200-Year Dead People Have Privacy Too?

Amateur genealogist David Shannon of Lexington, KY has a passion for old gravestones. The gravestones at the Old Union Christian Church Cemetery to be exact.

According to a story in the Lexington Herald-Leader, Shannon has been collecting the names, birth dates, and death dates on the tombstones, which date back to the early 1800s. Several of his relatives are there, so he has a familial interest in his new hobby.

And, since other people have ancestors buried there, he started collecting their information as well, even creating a website at OldUnionCemetery.com, posting the information of the 475 burials and a photograph of each stone.

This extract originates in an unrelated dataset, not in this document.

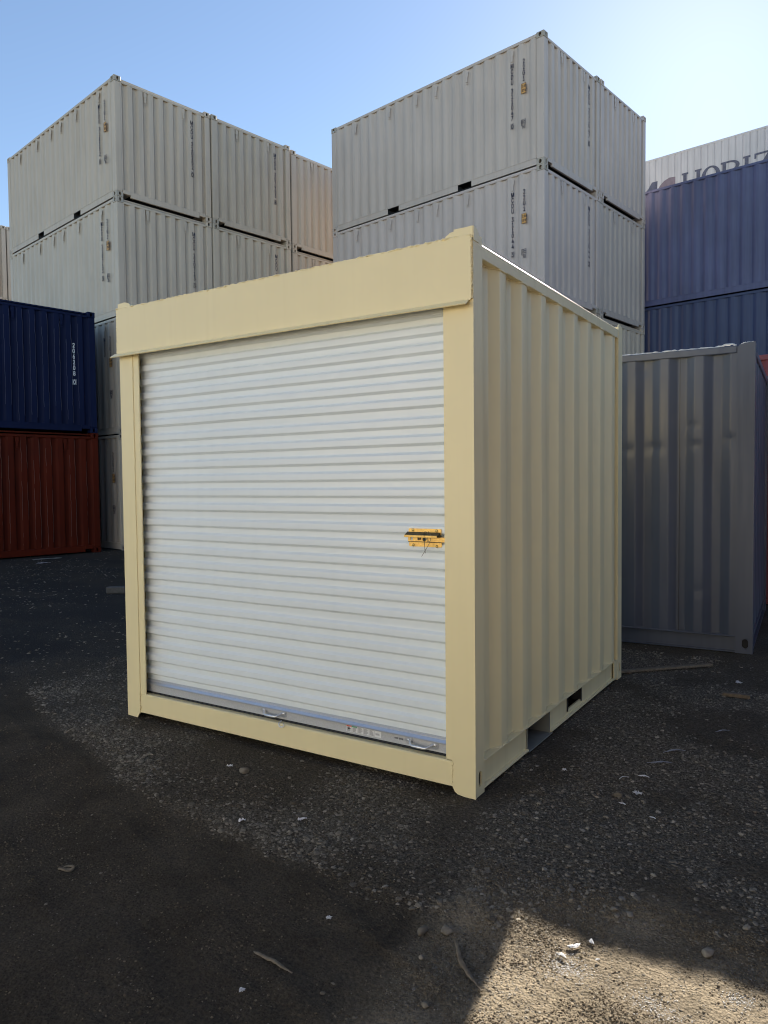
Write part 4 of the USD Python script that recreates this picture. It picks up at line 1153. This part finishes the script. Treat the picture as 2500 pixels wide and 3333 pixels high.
for k, (x, y, r, lab) in enumerate([(0.619, 0.449, 0.026, 'tuft of white down among the feathers, biggest of the tufts'), (0.243, 0.522, 0.016, 'small tuft of white down close to the container side'),
                                    (-0.025, -1.096, 0.014, 'tuft of white down on the dark track, bottom middle'), (-0.033, -1.51, 0.012, 'tuft of white down low on the dark track, bottom left of the short stick'), (0.766, 2.731, 0.035, 'ragged white tuft on the ground in front of the grey container')]):
    single('down_tuft', fluff(r, 800 + k), FEATHER, lab, 'feather', (x, y, gz(x, y) + 0.002), k * 0.7, smooth=True)
# litter
u = np.linspace(0, 2 * math.pi, 26)
ring = np.c_[0.026 * np.cos(u), 0.015 * np.sin(u) + 0.002 * np.cos(3 * u), 0.006 + 0.004 * np.sin(2 * u)]
single('peel_ring', cat([tube(ring, 0.0045, 6, 0.3, 1), tube([[-0.016, -0.006, 0.004], [0, -0.008, 0.006], [0.018, -0.004, 0.004]], 0.004, 6, 0.2, 2)]), BARK, 'curled ring of dry grey peel on the dark dirt at the left', 'litter', (-1.078, -1.367, gz(-1.078, -1.367)), 0.6, smooth=40)


def scrap(L, w, seed):
    g = np.random.default_rng(seed); n = 9; u = np.linspace(-L / 2, L / 2, n)
    v = np.vstack([np.c_[u, w / 2 * g.uniform(0.5, 1.2, n), 0.003 + 0.010 * g.random(n)], np.c_[u, 0 * u, 0.006 + 0.012 * g.random(n)], np.c_[u, -w / 2 * g.uniform(0.5, 1.2, n), 0.003 + 0.008 * g.random(n)]])
    f = []
    for i in range(2):
        for j in range(n - 1):
            a = i * n + j; f += [[a, a + 1, a + n + 1], [a, a + n + 1, a + n]]
    v2 = v.copy(); v2[:, 2] -= 0.0012
    return cat([(v, np.array(f)), (v2, np.array(f)[:, ::-1])])


for k, (x, y, L, w, rz, mt, lab) in enumerate([(-0.755, -0.743, 0.030, 0.014, 0.6, PLASTIC, 'crumpled white scrap at the edge between gravel and track'), (-0.549, -0.587, 0.040, 0.010, 0.9, PLASTIC, 'thin white plastic strip on dirt in front of the sill'),
                                               (-1.246, -0.314, 0.030, 0.012, 0.5, PLASTIC, 'small white scrap left of the flat oval stone'), (-12.13, 5.74, 0.55, 0.22, 1.2, PRIMER, 'greyish crumpled rag at the foot of the dark red container'), (-11.44, 5.22, 0.25, 0.03, 1.3, PLASTIC, 'whitish stick-like scrap near the rag by the red container')]):
    single('plastic_scrap', scrap(L, w, 900 + k), mt, lab, 'litter', (x, y, gz(x, y) + 0.002), rz, smooth=30)
single('concrete_block', cat([bx(-0.13, 0.13, -0.06, 0.06, 0, 0.09, 0.012)]), BLOCK, 'small dark block on the ground just left of the cream container', 'block', (-6.95, 3.40, gz(-6.95, 3.4)), 0.6)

"Once I got into it, I figured other people trying to find ancestors would find information in the cemetery helpful," he told the Herald-Leader.

However, the Old Union church board told Shannon he had to take the information down. They sent him a letter demanding he "cease publishing pictures of stones ... not part of your family because it is sharing family information without their consent."

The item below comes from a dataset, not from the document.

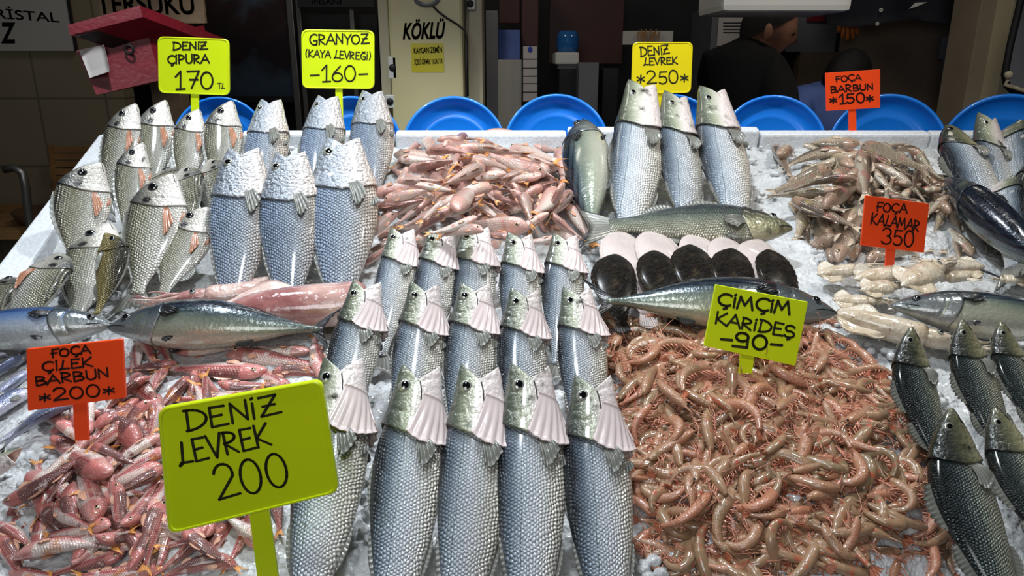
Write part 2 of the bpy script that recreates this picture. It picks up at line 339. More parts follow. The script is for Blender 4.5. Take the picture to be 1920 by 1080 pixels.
def head_mesh(name, p, tg, edge, mats, m_open=0.0, flare=1.04, groove=True, nr=40, ns=26, bz=0, by=0, tilt=0.0):
    V = []; F = []; fm = []
    def tt(th, s_):
        c = abs(math.cos(th)); sn = math.sin(th)
        a = m_open*(1-abs(sn)**0.9)
        b = tg + edge*(c**1.5) - 0.02*max(0, sn) - 0.5*edge*max(0, -sn)
        q = s_**1.15
        return a + (b-a)*q
    for i in range(ns):
        s_ = i/(ns-1)
        for k in range(nr):
            th = 2*PI*k/nr; t = tt(th, s_)
            kk = 1.0 + (flare-1)*max(0, (s_-0.45)/0.55)**1.5
            if groove:
                c = abs(math.cos(th)); tp = tg*0.66+0.05*c
                kk *= 1-0.055*math.exp(-((t-tp)/0.007)**2)*min(1, c*2)
                tj = 0.075+0.05*(math.sin(th)+0.35)
                if math.sin(th) < 0.05: kk *= 1-0.06*math.exp(-((t-tj)/0.006)**2)*min(1, c*2)
            V.append(ringpt(p, th, t, kk))
    for k in range(nr):
        x, y, z = V[(ns-1)*nr+k]; V.append((x+0.012, y*0.86, z*0.86))
    n = ns+1
    for i in range(n-1):
        for k in range(nr): F.append([i*nr+k, (i+1)*nr+k, (i+1)*nr+(k+1) % nr, i*nr+(k+1) % nr]); fm.append(0)
    if m_open:
        base = len(V)
        for (dx, sc) in ((0.008, 0.86), (0.05, 0.62), (0.11, 0.3)):
            for k in range(nr):
                x, y, z = V[k]; V.append((x*(1-sc*0) - dx*1.0 if dx < 0.02 else -m_open*0.5-dx, y*sc, z*sc))
        rows = [0]+[base+j*nr for j in range(3)]
        for a, b in zip(rows, rows[1:]):
            for k in range(nr): F.append([a+k, a+(k+1) % nr, b+(k+1) % nr, b+k]); fm.append(1)
        F.append([rows[-1]+k for k in range(nr)]); fm.append(1)
    else:
        F.append(list(range(nr))); fm.append(0)
    return mesh(name, bend(V, bz, by), F, mats, fm)
def membrane_mesh(p, side, mat, t0=0.135, t1=0.305, a0=-14, a1=-106, flare=0.20, n=8, bz=0, by=0):
    nu, nv = 57, 12; P = np.zeros((nu, nv, 3))
    for i in range(nu):
        u = i/(nu-1); th = math.radians(a0+(a1-a0)*u)
        if side < 0: th = PI-th
        for j in range(nv):
            s_ = j/(nv-1); prof = math.sin(PI*min(1, 0.12+0.88*u)**0.8)
            t = t0+0.02*u + (t1-t0)*s_*(0.62+0.45*prof); th = math.radians(a0+(a1-a0)*u+26*s_*(1-u)**.6); th = th if side > 0 else PI-th
            k = 1.03+flare*s_**1.4*(0.35+0.65*u) + 0.035*s_*math.sin(u*2*PI*n) 
            P[i, j] = ringpt(p, th, min(t, 0.34), k)
            P[i, j][0] = -t
    V, F = sheet(P, 0.006); return mesh('gill_membrane', bend(V, bz, by), F, mat)
def eye_mesh(p, side, t, z, r, iris, bz=0, by=0, pr=0.6):
    zc, hz, hy = p(t); y = side*hy*math.sqrt(max(0.05, 1-((z-zc)/hz)**2))*0.97
    V = []; F = []; fm = []; n = 9; m = 20
    for i in range(n+1):
        a = PI*0.5*i/n*1.15
        for k in range(m):
            b = 2*PI*k/m; V.append((-t+r*math.sin(a)*math.cos(b), y+side*r*0.55*math.cos(a), z+r*math.sin(a)*math.sin(b)))
    for i in range(n):
        for k in range(m): F.append([i*m+k, (i+1)*m+k, (i+1)*m+(k+1) % m, i*m+(k+1) % m][::side]); fm.append(1 if (i+0.5)/n*1.15 < pr*0.72 else 0)
    return mesh('eye', bend(V, bz, by), F, [iris, M['pupil']], fm)
def tail_mesh(mat, ln=0.2, spread=0.24, fork=0.4, base=0.06, zc=0.0, bz=0, by=0, x0=0.965, rays=9):
    nu, nv = rays*4+1, 7; P = np.zeros((nu, nv, 3))
    for i in range(nu):
        u = i/(nu-1)*2-1; L = ln*(1-fork*(1-abs(u)**1.3))
        for j in range(nv):
            v = j/(nv-1)
            P[i, j] = (-(x0+L*v), 0.0035*math.cos(u*PI*rays)*v+0.012*math.sin(u*2.5)*v, zc+u*(base/2*(1-v)+spread/2*v**0.9))
    V, F = sheet(P, 0.004); return mesh('tail_fin', bend(V, bz, by), F, mat)
def ridge_fin(name, p, mat, ta, tb, h, top=True, spiny=0, slant=0.5, bz=0, by=0, lean=0.0):
    nu, nv = 37, 5; P = np.zeros((nu, nv, 3)); sg = 1 if top else -1
    for i in range(nu):
        u = i/(nu-1); t = ta+(tb-ta)*u; zc, hz, hy = p(t)
        hh = h*(math.sin(PI*min(1, u*0.82+0.14))**0.7)
        if spiny: hh *= 0.72+0.28*abs(math.cos(u*PI*spiny))
        for j in range(nv):
            v = j/(nv-1); P[i, j] = (-(t+slant*hh*v), 0.003*math.sin(u*60)*v+lean*hh*v, zc+sg*(hz-0.006+hh*v))
    V, F = sheet(P, 0.004); return mesh(name, bend(V, bz, by), F, mat)
def side_fin(name, p, mat, side, t, z, ln, wid, drop=-0.03, out=0.03, base=0.03, bz=0, by=0):
    nu, nv = 25, 7; P = np.zeros((nu, nv, 3)); zc, hz, hy = p(t); y0 = hy*math.sqrt(max(0.05, 1-((z-zc)/hz)**2))
    for i in range(nu):
        u = i/(nu-1)*2-1; L = ln*(1-0.35*abs(u-0.3)**1.5)
        for j in range(nv):
            v = j/(nv-1)
            P[i, j] = (-(t+L*v), side*(y0-0.004+out*math.sin(v*2.2)+0.004*math.cos(u*PI*5)*v), z+drop*v+u*(base/2*(1-v)+wid/2*v**0.8))
    V, F = sheet(P, 0.004); return mesh(name, bend(V, bz, by), F, mat)
def line_mesh(p, side, pts, r=0.0025, bz=0, by=0):
    b = MB(); q = []
    for (t, z) in pts:
        zc, hz, hy = p(t); q.append((-t, side*hy*math.sqrt(max(0.02, 1-((z-zc)/hz)**2))*1.005, z))
    b.tube(q, r, 5); return b
def mouth_mesh(p, pts, bz=0, by=0, r=0.0028):
    b = line_mesh(p, 1, pts, r); c = line_mesh(p, -1, pts, r); b.add(c.V, c.F)
    return mesh('mouth', bend(b.V, bz, by), b.F, M['line'])

def big_kit(kind, name, cat, trunk, headp, mats, tg, edge, m_open=0.0, flare=1.05, t_trunk=None, eye=(0.09, 0.03, 0.02, 'iris'), mem=False, tail=(0.2, 0.24, 0.4), dorsal=(), anal=(0.62, 0.8, 0.05), pelvic=(0.3, 0.10), pect=(0.27, -0.02, 0.14, 0.09), finm='fin', pectm=None, bz=0.0, by=0.0, mouth=None, taper=None):
    T = Prof(trunk); H = Prof(headp or trunk); B = dict(bz=bz, by=by); parts = []
    V, F = loft(T, t_trunk if t_trunk is not None else max(0.0, tg-0.07), 1.0, 40, 36)
    parts.append(('body', mesh('body', bend(V, bz, by), F, M[mats[0]]), []))
    hp = H if headp else Prof([(r[0], r[1], r[2]*1.015, r[3]*1.03) for r in trunk])
    eyes = [('eye', eye_mesh(hp, s, *eye[:3], M[eye[3]], **B), []) for s in (1, -1)]
    sub = list(eyes)
    if mouth: sub.append(('mouth', mouth_mesh(hp, mouth, **B), []))
    if mem: sub += [('gill_membrane', membrane_mesh(hp, s, M['gill'], **B), []) for s in (1, -1)]
    parts.append(('head', head_mesh('head', hp, tg, edge, [M[mats[1]], M['mouth']], m_open, flare, **B), sub))
    parts.append(('tail_fin', tail_mesh(M[finm], *tail, **B), []))
    for (a, b, h, sp) in dorsal: parts.append(('dorsal_fin', ridge_fin('dorsal_fin', T, M[finm], a, b, h, True, sp, **B), []))
    if anal: parts.append(('anal_fin', ridge_fin('anal_fin', T, M[finm], *anal, False, **B), []))
    for s in (1, -1):
        parts.append(('pectoral_fin', side_fin('pectoral_fin', T, M[pectm or finm], s, *pect, **B), []))
        if pelvic: parts.append(('pelvic_fin', side_fin('pelvic_fin', T, M[pectm or finm], s, pelvic[0], T(pelvic[0])[0]-T(pelvic[0])[1]*0.86, pelvic[1], 0.05, 0.0, 0.01, **B), []))
    return dict(name=name, cat=cat, root=None, parts=parts)

def basis(hw, tw, dorsal, roll, wf=1.0, hf=1.0, L=None):
    X = (hw-tw); D = X.length if L is None else L; X = X.normalized()
    dv = {'l': -XV, 'r': XV, 'u': SD, 'd': -SD, 'n': SN}[dorsal] if isinstance(dorsal, str) else dorsal
    Z = dv - X*dv.dot(X); Z = Z.normalized() if Z.length > 1e-4 else SN
    N = SN - X*SN.dot(X); N = N - Z*N.dot(Z); N = N.normalized() if N.length > 1e-4 else X.cross(Z)
    a = math.radians(roll); Z = (Z*math.cos(a) + N*math.sin(a)).normalized(); Y = Z.cross(X)
    m = Matrix.Identity(4)
    for i in range(3): m[i][0] = X[i]*D; m[i][1] = Y[i]*D*wf; m[i][2] = Z[i]*D*hf; m[i][3] = hw[i]
    return m
def spawn(kit, mw, label, group=None, light=False):
    r = link(kit['name'], kit['root'], None, mw); tag(r, label, kit['cat'], group)
    if kit['root'] is None: r.empty_display_size = 0.1
    for (n, me, subs) in kit['parts']:
        if light and n not in ('tail_fin', 'tail_fan', 'legs'): continue
        p = link(n, me, r)
        for (n2, me2, _) in subs: link(n2, me2, p)
    return r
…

The Reverend Scott Winkler said Shannon's collecting the dead people's information was an invasion of privacy.

"If you're going to publish other people's private information you need to get their permission," he told the Herald-Leader.

Uhh, you mean get permission from the dead people?

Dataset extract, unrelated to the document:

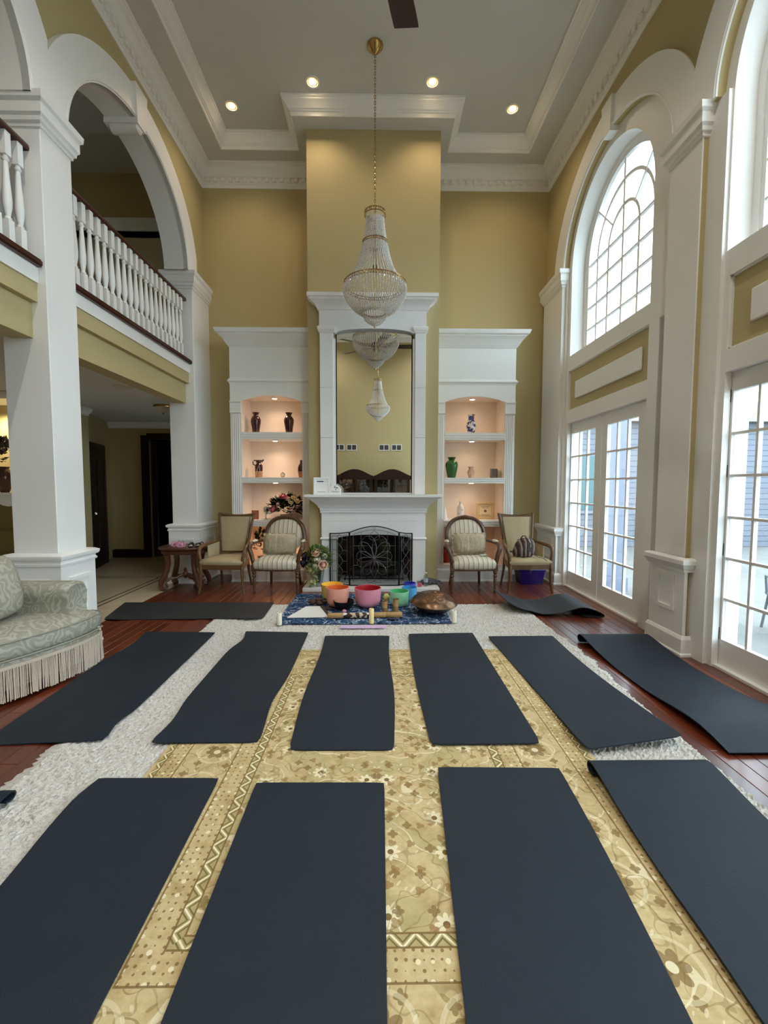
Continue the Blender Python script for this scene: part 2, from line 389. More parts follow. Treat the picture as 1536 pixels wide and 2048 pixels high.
# ---- doors
pane_cache = {}
def door_leaf(n, y0, y1, gy0, gy1, e, hinge=None):
    y0 += e; y1 += e; gy0 += e; gy1 += e; gz0, gz1 = .235, 2.255; x0, x1 = 2.835, 2.88
    m = MB().box(x0,x1,y0+.003,gy0,.015,2.405).box(x0,x1,gy1,y1-.003,.015,2.405).box(x0,x1,gy0,gy1,.015,gz0).box(x0,x1,gy0,gy1,gz1,2.405)
    o = build('door_%d' % n, m, WHITE, **S)
    nw, nh = 3, 6; w = (gy1-gy0)/nw; h = (gz1-gz0)/nh
    for i in range(1, nw): build('muntin', MB().box(x0+.006,x1-.006,gy0+i*w-.011,gy0+i*w+.011,gz0,gz1), WHITE, o)
    for j in range(1, nh): build('muntin', MB().box(x0+.004,x1-.004,gy0,gy1,gz0+j*h-.011,gz0+j*h+.011), WHITE, o)
    for i in range(nw):
        for j in range(nh): build('pane', MB().box(2.855,2.859,gy0+i*w,gy0+(i+1)*w,gz0+j*h,gz0+(j+1)*h), GLASS, o)
    if hinge is not None:
        for z in (.28, .98, 1.62, 2.22): build('hinge', MB().lathe([(.009,-.05),(.009,.05)], 8, (2.828, hinge+e, z)).box(2.826,2.836,hinge+e-.03,hinge+e+.005,z-.05,z+.05), HINGE, o)
    return o
n = 1
for kbay in range(2):
    e = -2.9*kbay
    door_leaf(n, 5.525, 6.445, 5.68, 6.38, e, 6.43 if kbay else None); door_leaf(n+1, 4.605, 5.52, 4.74, 5.385, e); n += 2
    build('trim_threshold_%d' % (kbay+1), MB().box(2.79, 3.03, 4.6+e, 6.45+e, -.01, .02), WHITE, **S)
# ---- arched windows
def arched_window(n, e):
    yc, zs = wC+e, wS; x0, x1 = 2.965, 3.01
    o = build('window_%d' % n, MB().box(2.955, 3.02, yc-wA, yc+wA, zs, zs+.05), WHITE, **S)
    def arch_path(a, b, zb): return [(2.988,yc-a,zb),(2.988,yc-a,wZ)] + [(2.988,yc-a*cos(t),wZ+b*sin(t)) for t in frange(0,pi,36)[1:-1]] + [(2.988,yc+a,wZ),(2.988,yc+a,zb)]
    def band(pts, w, dx, nm):
        R = []
        for i, p in enumerate(pts):
            a = Vector(pts[max(i-1,0)]); b = Vector(pts[min(i+1,len(pts)-1)]); t = (b-a).normalized(); q = Vector((0,-t.z,t.y))
            c = Vector(p); R.append([tuple(c+Vector((-dx,0,0))+q*w), tuple(c+Vector((dx,0,0))+q*w), tuple(c+Vector((dx,0,0))-q*w), tuple(c+Vector((-dx,0,0))-q*w)])
        build(nm, MB().loft(R, True, True), WHITE, o)
    band(arch_path(wA-.03, wB-.03, zs), .03, .032, 'frame'); band(arch_path(wA-.08, wB-.08, zs+.03), .02, .022, 'sash')
    A2, A1 = wA*.66, wA*.36
    band(arch_path(A2, wB*.66, zs), .018, .009, 'muntin'); band(arch_path(A1, wB*.36, zs), .018, .009, 'muntin')
    bars = [((2.988,yc,zs),(2.988,yc,wZ+wB-.06))]
    for z in (3.70, 3.99, 4.28, 4.57): bars.append(((2.988,yc-wA+.05,z),(2.988,yc+wA-.05,z)))
    for s in (-1, 1): bars.append(((2.988,yc+s*A1*.72,wZ+wB*.36*.70),(2.988,yc+s*(wA-.05)*.72,wZ+(wB-.05)*.70)))
    for a, b in bars: build('muntin', MB().bar(a, b, .034, .02), WHITE, o)
    pts = [(yc-wA*.98,zs+.01)] + [(yc-wA*.98*cos(t), wZ+wB*.98*sin(t)) for t in frange(0,pi,30)] + [(yc+wA*.98,zs+.01)]
    g = MB(); nn = len(pts); g.add([(2.993,a,b) for a,b in pts]+[(2.996,a,b) for a,b in pts], [tuple(range(nn)), tuple(range(2*nn-1,nn-1,-1))])
    build('glass', g, GLASS, o)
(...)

Apparently so. The very same permission they got from the same dead people for the book they're selling for $10 with all the tombstone information in it, but without the pictures.

Winkler said the difference between their book and Shannon's Web site is that the church board and congregation approved the book. They did not approve the Web site. However, Shannon said he should be allowed to publish the information, since it's a community service and

But Shannon felt he had a right to publish the information, because it is public information (you can get it from the Kentucky Department for Public Health). He also considered it a community service. Plus, a university law professor says information inscribed on a tombstone is also public.

"If something is in the public, and you haven't exercised any protection over it or (indicated) any desire to keep it within your own sphere, you can't tell others they can't have access to it," Mary Davis, a law professor at the University of Kentucky said.

She then spiked a law book on the floor, shouted "BOO-YAH!!", and high-fived Shannon.